Let's consider an arbitrary closed interval $[a, b]$. Let $\epsilon > 0$ be arbitrarily given. For each point $c$ of $[a, b]$ there is a neighborhood $I_{c}$ of $c$ such that $$|f(x) - L| < \epsilon$$ for all $x \in I_{c} \setminus \{c\}$. Clearly all such intervals $I_{c}$ form an open cover for $[a, b]$ and by Heine Borel Theorem a finite number of such intervals say $I_{c_{1}}, I_{c_{2}}, \ldots, I_{c_{m}}$ cover $[a, b]$.
It thus follows that $|f(x) - L| < \epsilon$ for all $x \in [a, b]$ except for a finite number of points $c_{1}, c_{2}, \ldots, c_{m}$. Now we choose specific values of $\epsilon$. For each positive integer $n$ we have a finite number, say $k_{n}$, of points in $[a, b]$ for which $|f(x) - L| \geq 1/n$. Let the set of points in $[a, b]$ for which $|f(x) - L| \geq 1/n$ be denoted by $A_{n}$. Then $A_{n}$ is a finite set of cardinality $k_{n}$ and since the set of points in $[a, b]$ for which $f(x) \neq L$ is obviously contained in the union $\bigcup_{n = 1}^{\infty}A_{n}$ it follows that the set of points in $[a, b]$ for which $f(x) \neq L$ is countable. It follows that $f(x) = L$ on $[a, b]$ for uncountably many points $x$.
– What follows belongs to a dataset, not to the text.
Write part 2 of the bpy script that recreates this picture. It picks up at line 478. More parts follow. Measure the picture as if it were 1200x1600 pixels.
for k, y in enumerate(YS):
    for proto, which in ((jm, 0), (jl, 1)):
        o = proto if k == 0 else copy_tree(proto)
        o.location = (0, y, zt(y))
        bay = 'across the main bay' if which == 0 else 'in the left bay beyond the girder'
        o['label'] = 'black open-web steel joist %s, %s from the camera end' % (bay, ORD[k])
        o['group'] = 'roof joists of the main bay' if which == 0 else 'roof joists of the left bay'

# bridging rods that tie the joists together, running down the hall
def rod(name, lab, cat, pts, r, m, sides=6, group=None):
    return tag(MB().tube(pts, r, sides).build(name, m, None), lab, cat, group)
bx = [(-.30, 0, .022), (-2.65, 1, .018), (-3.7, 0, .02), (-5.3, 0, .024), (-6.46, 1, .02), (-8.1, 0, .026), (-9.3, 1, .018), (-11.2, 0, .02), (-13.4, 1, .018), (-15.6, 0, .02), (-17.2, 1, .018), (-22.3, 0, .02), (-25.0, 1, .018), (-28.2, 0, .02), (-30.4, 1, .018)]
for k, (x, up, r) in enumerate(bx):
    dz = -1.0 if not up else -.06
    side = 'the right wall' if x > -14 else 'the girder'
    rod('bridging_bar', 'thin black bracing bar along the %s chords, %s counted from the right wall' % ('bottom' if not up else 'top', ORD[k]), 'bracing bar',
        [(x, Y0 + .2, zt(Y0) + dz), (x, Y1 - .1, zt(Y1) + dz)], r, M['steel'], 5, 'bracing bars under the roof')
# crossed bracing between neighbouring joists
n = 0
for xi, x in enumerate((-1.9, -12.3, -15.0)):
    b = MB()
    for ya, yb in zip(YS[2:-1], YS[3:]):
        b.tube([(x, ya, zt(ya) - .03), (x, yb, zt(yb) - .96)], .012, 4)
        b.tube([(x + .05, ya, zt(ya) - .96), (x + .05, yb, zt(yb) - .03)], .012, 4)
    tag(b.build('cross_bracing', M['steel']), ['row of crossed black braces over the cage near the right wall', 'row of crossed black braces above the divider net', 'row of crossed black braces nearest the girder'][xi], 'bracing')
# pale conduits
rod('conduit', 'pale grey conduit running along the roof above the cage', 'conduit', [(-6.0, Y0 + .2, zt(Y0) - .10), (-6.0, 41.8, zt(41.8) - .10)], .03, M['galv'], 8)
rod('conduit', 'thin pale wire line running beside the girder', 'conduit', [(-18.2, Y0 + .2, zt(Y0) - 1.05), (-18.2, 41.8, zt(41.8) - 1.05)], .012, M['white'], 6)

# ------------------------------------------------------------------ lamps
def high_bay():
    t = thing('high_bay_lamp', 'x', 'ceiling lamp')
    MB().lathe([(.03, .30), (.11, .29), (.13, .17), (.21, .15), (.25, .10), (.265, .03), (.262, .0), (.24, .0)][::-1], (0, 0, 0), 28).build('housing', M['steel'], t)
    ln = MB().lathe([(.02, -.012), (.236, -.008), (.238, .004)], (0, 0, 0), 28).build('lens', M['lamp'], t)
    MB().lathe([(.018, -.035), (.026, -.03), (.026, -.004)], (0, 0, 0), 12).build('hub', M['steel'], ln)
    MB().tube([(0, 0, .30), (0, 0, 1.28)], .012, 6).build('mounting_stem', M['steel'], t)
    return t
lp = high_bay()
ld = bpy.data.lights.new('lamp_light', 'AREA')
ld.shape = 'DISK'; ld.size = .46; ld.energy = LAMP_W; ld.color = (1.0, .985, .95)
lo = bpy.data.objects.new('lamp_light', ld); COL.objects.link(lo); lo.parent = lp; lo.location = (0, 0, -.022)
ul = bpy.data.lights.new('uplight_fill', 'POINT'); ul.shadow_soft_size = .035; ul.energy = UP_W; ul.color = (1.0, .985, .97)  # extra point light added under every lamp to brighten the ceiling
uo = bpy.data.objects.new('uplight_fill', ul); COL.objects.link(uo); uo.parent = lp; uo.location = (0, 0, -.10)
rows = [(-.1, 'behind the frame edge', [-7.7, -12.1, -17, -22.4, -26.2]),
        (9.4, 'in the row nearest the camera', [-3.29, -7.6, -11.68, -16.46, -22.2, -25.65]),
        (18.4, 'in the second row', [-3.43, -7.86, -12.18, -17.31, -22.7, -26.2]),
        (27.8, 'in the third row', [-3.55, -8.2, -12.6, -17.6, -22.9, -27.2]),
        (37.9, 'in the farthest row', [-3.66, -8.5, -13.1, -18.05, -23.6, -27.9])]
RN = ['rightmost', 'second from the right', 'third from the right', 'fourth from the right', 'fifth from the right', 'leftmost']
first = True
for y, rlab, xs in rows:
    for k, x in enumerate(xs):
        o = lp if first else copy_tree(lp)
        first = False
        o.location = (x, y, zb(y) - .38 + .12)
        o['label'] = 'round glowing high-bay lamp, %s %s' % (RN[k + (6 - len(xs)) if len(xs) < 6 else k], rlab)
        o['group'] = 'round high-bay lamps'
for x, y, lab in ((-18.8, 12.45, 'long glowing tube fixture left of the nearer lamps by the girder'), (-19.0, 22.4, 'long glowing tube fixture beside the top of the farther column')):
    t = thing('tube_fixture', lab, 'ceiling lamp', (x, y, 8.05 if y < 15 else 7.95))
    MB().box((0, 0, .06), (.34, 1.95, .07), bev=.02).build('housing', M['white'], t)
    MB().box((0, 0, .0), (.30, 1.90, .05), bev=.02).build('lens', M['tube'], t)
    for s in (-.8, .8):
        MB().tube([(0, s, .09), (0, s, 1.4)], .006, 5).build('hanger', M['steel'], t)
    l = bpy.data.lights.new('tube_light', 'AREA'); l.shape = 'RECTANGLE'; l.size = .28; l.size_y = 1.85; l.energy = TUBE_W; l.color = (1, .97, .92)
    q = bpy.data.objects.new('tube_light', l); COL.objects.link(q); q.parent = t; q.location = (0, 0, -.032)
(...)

Suppose $f$ is such a function. Like @Tim kinsella did, set $A_n = \{x\in [0,1]: |f(x) - L| > 1/n\}.$ Then $[0,1] = \cup A_n.$ Hence some $A_{n_0}$ must be infinite. By Bolzano-Weierstrass, $A_{n_0}$ has an accumulation point $x_0.$ Thus $x_0$ is a limit of a sequence $x_m$ such that $|f(x_m) - L| > 1/n_0$ for every $m.$ Since $\lim_{x\to x_0} f(x) = L,$ we have a contradiction.
No. Suppose this is true of $f(x)$. Consider $A_n:= \{x: |f(x)-L|>1/n\}$. $\cup_n A_n=\mathbb{R}$ by assumption. If none of the $A_n$ had an accumulation point, then $\mathbb{R}$ would be a countable union of sets whose compliments are open and dense. Such a union must have open dense compliment by the Baire category theorem. This is a contradiction. Maybe theres a more elementary way to do it though.
As user254something points out, you don't need Baire category. Just observe that discrete implies countable. Then $\mathbb{R}$ is a countable Union of countable sets. Contradiction.